Et puis il est rentré précipitamment en 1996. Il y a bien sûr des choses avec lesquelles il était déjà familier, et il en a fait ses bases. Des passages de black à la DARKTHRONE et des envolés épico-vikings à la BATHORY. Et il a essayé de rassembler les souvenirs de ce qu’on lui avait présenté, et a intégré ces éléments avec parcimonie le long des titres. D’abord l’introduction, c’est cosmique. Deux minutes instrumentales avec des sons qui emmènent dans l’espace. Enorme décalage avec le titre de conclusion, « Korpen », qui lui est ancré dans le médiéval et son côté acoustique ! Entre les deux, 8 morceaux. Sur « Dying After Dawn », il s’est souvenu de LIFELOVER et intègre sur la deuxième minute un break à la guitare, très posé, soutenu par une voix qui parle sans émotion. Le titre revient ensuite à du black mélodique. Sur « Battle of Borgholm », l'homme se lance dans un solo mandoline, très médiéval. Sur « Ancient Forest of Witchery » il essaie un peu l’atmosphérique légèrement cosmique, et ajoute des vocaux clairs déclamés. Ailleurs il semble faire un hommage à Kvarforth en lançant des regards sonores vers le jazz. Puis il ajoute du piano sur « Drowning Cosmos ». Puis sa basse se lance dans des soli par moments (« At Gettlinge Gravfalt »)... Puis, puis, puis.

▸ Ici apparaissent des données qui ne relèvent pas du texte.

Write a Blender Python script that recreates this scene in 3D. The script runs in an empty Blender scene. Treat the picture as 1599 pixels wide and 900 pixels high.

Mais tous ces « puis » n’empêchent pas l’ensemble d’être logique. Sûrement parce qu’on garde toujours le côté production 1996. C’est vraiment pas mal si on s’intéresse à ce qui est sans grande prétention. Les riffs sont toujours réussis et l’on ne se lasse pas de réécouter plusieurs fois, même d’affilée. A noter le thème, qui porte sur l’île de Öland, refuge de ISGÄRDE. Son histoire, sa nature, son isolement sont abordés.
Somath est donc parvenu à créer une musique de 1996 avec des éléments venant de son futur. J’en vois certains sceptiques sur mon hypothèse de l’homme venu du passé et reparti à son époque. Ils se disent que si c’était vrai, alors pourquoi Jag Enslig Skall Gå ne sort-il que maintenant ? Pourquoi n’est-il pas sorti il y a 20 ans. Et là on comprend bien qu’ils n’ont aucune affinités avec les problèmes temporels. Somath ne pouvait pas réussir son coup, et une fois son album écrit, il ne pouvait qu’attendre. S’il avait proposé cet album avant les groupes qui lui ont soufflé les éléments qu’il ajoute, il aurait changé le futur. Il n’aurait donc pas pu par la suite venir à notre époque et découvrir SHINING, DARKSPACE ou LIFELOVER. Il ne pouvait donc que le sortir après que son ancien lui ne soit venu dans notre présent. Ce qui est fait. Voilà, ISGÄRDE est black/ Très black. Mais pimenté de médiéval, cosmique, mélodique, torturé, haineux, froid, et mélancolique. J’ai aimé ! Il faut avoir un intérêt pour les petites formations pour partager mon avis.